MATERIAL PROVIDED >>
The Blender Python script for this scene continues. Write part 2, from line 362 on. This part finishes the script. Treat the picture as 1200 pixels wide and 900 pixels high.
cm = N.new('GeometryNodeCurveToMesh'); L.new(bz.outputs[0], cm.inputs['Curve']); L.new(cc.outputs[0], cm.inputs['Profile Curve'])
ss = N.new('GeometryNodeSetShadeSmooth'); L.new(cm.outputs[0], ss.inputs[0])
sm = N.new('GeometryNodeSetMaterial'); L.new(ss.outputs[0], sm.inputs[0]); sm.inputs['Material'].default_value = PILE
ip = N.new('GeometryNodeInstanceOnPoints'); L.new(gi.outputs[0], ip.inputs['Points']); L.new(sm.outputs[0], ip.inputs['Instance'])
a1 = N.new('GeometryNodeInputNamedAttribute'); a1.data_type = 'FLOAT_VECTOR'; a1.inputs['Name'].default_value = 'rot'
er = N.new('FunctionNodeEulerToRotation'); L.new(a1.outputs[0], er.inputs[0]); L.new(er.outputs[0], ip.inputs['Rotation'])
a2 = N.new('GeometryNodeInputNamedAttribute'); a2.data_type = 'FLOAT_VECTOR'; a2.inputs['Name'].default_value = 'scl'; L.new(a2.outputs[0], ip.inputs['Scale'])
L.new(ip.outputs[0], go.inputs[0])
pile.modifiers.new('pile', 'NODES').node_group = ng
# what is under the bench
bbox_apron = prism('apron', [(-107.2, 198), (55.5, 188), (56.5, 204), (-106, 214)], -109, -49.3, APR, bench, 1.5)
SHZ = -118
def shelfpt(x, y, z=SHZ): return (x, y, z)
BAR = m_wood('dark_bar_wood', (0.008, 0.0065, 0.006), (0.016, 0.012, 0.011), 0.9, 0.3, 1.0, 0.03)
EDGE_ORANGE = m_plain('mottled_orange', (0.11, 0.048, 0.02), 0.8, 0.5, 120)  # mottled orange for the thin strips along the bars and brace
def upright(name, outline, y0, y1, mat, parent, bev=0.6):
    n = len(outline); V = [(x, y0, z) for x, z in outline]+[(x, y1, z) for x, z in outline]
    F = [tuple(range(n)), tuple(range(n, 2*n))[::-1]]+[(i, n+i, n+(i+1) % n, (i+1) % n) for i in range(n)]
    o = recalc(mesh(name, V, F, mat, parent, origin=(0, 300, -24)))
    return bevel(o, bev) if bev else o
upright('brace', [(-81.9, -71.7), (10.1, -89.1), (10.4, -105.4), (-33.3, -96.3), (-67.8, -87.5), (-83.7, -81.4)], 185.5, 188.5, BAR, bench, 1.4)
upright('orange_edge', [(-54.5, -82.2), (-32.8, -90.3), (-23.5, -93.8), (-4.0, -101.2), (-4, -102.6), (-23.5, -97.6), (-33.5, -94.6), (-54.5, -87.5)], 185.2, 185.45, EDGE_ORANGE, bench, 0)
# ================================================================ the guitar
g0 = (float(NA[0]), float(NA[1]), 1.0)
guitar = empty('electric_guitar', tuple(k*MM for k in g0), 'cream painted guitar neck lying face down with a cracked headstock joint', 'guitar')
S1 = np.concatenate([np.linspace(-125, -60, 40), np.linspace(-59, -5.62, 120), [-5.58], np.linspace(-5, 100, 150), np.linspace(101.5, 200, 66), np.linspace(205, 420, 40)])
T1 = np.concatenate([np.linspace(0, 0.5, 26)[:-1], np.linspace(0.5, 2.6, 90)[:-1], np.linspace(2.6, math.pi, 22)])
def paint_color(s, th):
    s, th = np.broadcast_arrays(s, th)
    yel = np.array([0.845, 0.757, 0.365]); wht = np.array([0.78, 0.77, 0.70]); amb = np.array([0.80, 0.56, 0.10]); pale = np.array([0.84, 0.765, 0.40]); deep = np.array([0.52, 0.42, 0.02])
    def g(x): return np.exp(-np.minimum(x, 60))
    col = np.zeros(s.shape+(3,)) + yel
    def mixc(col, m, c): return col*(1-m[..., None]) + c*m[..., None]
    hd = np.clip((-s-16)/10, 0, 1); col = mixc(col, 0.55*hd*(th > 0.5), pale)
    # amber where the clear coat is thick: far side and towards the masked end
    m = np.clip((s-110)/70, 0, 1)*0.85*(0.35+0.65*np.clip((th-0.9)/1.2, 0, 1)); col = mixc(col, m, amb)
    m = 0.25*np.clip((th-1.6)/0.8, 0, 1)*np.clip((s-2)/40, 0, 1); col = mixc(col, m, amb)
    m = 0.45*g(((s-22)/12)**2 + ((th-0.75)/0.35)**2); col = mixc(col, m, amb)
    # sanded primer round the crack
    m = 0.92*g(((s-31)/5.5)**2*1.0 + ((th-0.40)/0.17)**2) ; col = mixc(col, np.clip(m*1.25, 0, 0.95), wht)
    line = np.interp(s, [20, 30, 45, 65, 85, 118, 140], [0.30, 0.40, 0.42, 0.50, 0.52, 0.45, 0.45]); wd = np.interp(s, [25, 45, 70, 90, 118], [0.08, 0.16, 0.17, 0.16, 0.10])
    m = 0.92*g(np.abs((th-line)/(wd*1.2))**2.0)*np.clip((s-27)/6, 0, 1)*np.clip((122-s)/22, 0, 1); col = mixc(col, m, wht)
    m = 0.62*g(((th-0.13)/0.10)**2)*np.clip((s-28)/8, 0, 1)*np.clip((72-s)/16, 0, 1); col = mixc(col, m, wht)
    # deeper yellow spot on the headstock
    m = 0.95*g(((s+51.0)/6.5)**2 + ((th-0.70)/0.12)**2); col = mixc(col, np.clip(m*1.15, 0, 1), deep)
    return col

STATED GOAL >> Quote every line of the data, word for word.

WRITTEN REPLY >>
The Blender Python script for this scene continues. Write part 2, from line 362 on. This part finishes the script. Treat the picture as 1200 pixels wide and 900 pixels high.
cm = N.new('GeometryNodeCurveToMesh'); L.new(bz.outputs[0], cm.inputs['Curve']); L.new(cc.outputs[0], cm.inputs['Profile Curve'])
ss = N.new('GeometryNodeSetShadeSmooth'); L.new(cm.outputs[0], ss.inputs[0])
sm = N.new('GeometryNodeSetMaterial'); L.new(ss.outputs[0], sm.inputs[0]); sm.inputs['Material'].default_value = PILE
ip = N.new('GeometryNodeInstanceOnPoints'); L.new(gi.outputs[0], ip.inputs['Points']); L.new(sm.outputs[0], ip.inputs['Instance'])
a1 = N.new('GeometryNodeInputNamedAttribute'); a1.data_type = 'FLOAT_VECTOR'; a1.inputs['Name'].default_value = 'rot'
er = N.new('FunctionNodeEulerToRotation'); L.new(a1.outputs[0], er.inputs[0]); L.new(er.outputs[0], ip.inputs['Rotation'])
a2 = N.new('GeometryNodeInputNamedAttribute'); a2.data_type = 'FLOAT_VECTOR'; a2.inputs['Name'].default_value = 'scl'; L.new(a2.outputs[0], ip.inputs['Scale'])
L.new(ip.outputs[0], go.inputs[0])
pile.modifiers.new('pile', 'NODES').node_group = ng
# what is under the bench
bbox_apron = prism('apron', [(-107.2, 198), (55.5, 188), (56.5, 204), (-106, 214)], -109, -49.3, APR, bench, 1.5)
SHZ = -118
def shelfpt(x, y, z=SHZ): return (x, y, z)
BAR = m_wood('dark_bar_wood', (0.008, 0.0065, 0.006), (0.016, 0.012, 0.011), 0.9, 0.3, 1.0, 0.03)
EDGE_ORANGE = m_plain('mottled_orange', (0.11, 0.048, 0.02), 0.8, 0.5, 120)  # mottled orange for the thin strips along the bars and brace
def upright(name, outline, y0, y1, mat, parent, bev=0.6):
    n = len(outline); V = [(x, y0, z) for x, z in outline]+[(x, y1, z) for x, z in outline]
    F = [tuple(range(n)), tuple(range(n, 2*n))[::-1]]+[(i, n+i, n+(i+1) % n, (i+1) % n) for i in range(n)]
    o = recalc(mesh(name, V, F, mat, parent, origin=(0, 300, -24)))
    return bevel(o, bev) if bev else o
upright('brace', [(-81.9, -71.7), (10.1, -89.1), (10.4, -105.4), (-33.3, -96.3), (-67.8, -87.5), (-83.7, -81.4)], 185.5, 188.5, BAR, bench, 1.4)
upright('orange_edge', [(-54.5, -82.2), (-32.8, -90.3), (-23.5, -93.8), (-4.0, -101.2), (-4, -102.6), (-23.5, -97.6), (-33.5, -94.6), (-54.5, -87.5)], 185.2, 185.45, EDGE_ORANGE, bench, 0)
# ================================================================ the guitar
g0 = (float(NA[0]), float(NA[1]), 1.0)
guitar = empty('electric_guitar', tuple(k*MM for k in g0), 'cream painted guitar neck lying face down with a cracked headstock joint', 'guitar')
S1 = np.concatenate([np.linspace(-125, -60, 40), np.linspace(-59, -5.62, 120), [-5.58], np.linspace(-5, 100, 150), np.linspace(101.5, 200, 66), np.linspace(205, 420, 40)])
T1 = np.concatenate([np.linspace(0, 0.5, 26)[:-1], np.linspace(0.5, 2.6, 90)[:-1], np.linspace(2.6, math.pi, 22)])
def paint_color(s, th):
    s, th = np.broadcast_arrays(s, th)
    yel = np.array([0.845, 0.757, 0.365]); wht = np.array([0.78, 0.77, 0.70]); amb = np.array([0.80, 0.56, 0.10]); pale = np.array([0.84, 0.765, 0.40]); deep = np.array([0.52, 0.42, 0.02])
    def g(x): return np.exp(-np.minimum(x, 60))
    col = np.zeros(s.shape+(3,)) + yel
    def mixc(col, m, c): return col*(1-m[..., None]) + c*m[..., None]
    hd = np.clip((-s-16)/10, 0, 1); col = mixc(col, 0.55*hd*(th > 0.5), pale)
    # amber where the clear coat is thick: far side and towards the masked end
    m = np.clip((s-110)/70, 0, 1)*0.85*(0.35+0.65*np.clip((th-0.9)/1.2, 0, 1)); col = mixc(col, m, amb)
    m = 0.25*np.clip((th-1.6)/0.8, 0, 1)*np.clip((s-2)/40, 0, 1); col = mixc(col, m, amb)
    m = 0.45*g(((s-22)/12)**2 + ((th-0.75)/0.35)**2); col = mixc(col, m, amb)
    # sanded primer round the crack
    m = 0.92*g(((s-31)/5.5)**2*1.0 + ((th-0.40)/0.17)**2) ; col = mixc(col, np.clip(m*1.25, 0, 0.95), wht)
    line = np.interp(s, [20, 30, 45, 65, 85, 118, 140], [0.30, 0.40, 0.42, 0.50, 0.52, 0.45, 0.45]); wd = np.interp(s, [25, 45, 70, 90, 118], [0.08, 0.16, 0.17, 0.16, 0.10])
    m = 0.92*g(np.abs((th-line)/(wd*1.2))**2.0)*np.clip((s-27)/6, 0, 1)*np.clip((122-s)/22, 0, 1); col = mixc(col, m, wht)
    m = 0.62*g(((th-0.13)/0.10)**2)*np.clip((s-28)/8, 0, 1)*np.clip((72-s)/16, 0, 1); col = mixc(col, m, wht)
    # deeper yellow spot on the headstock
    m = 0.95*g(((s+51.0)/6.5)**2 + ((th-0.70)/0.12)**2); col = mixc(col, np.clip(m*1.15, 0, 1), deep)
    return col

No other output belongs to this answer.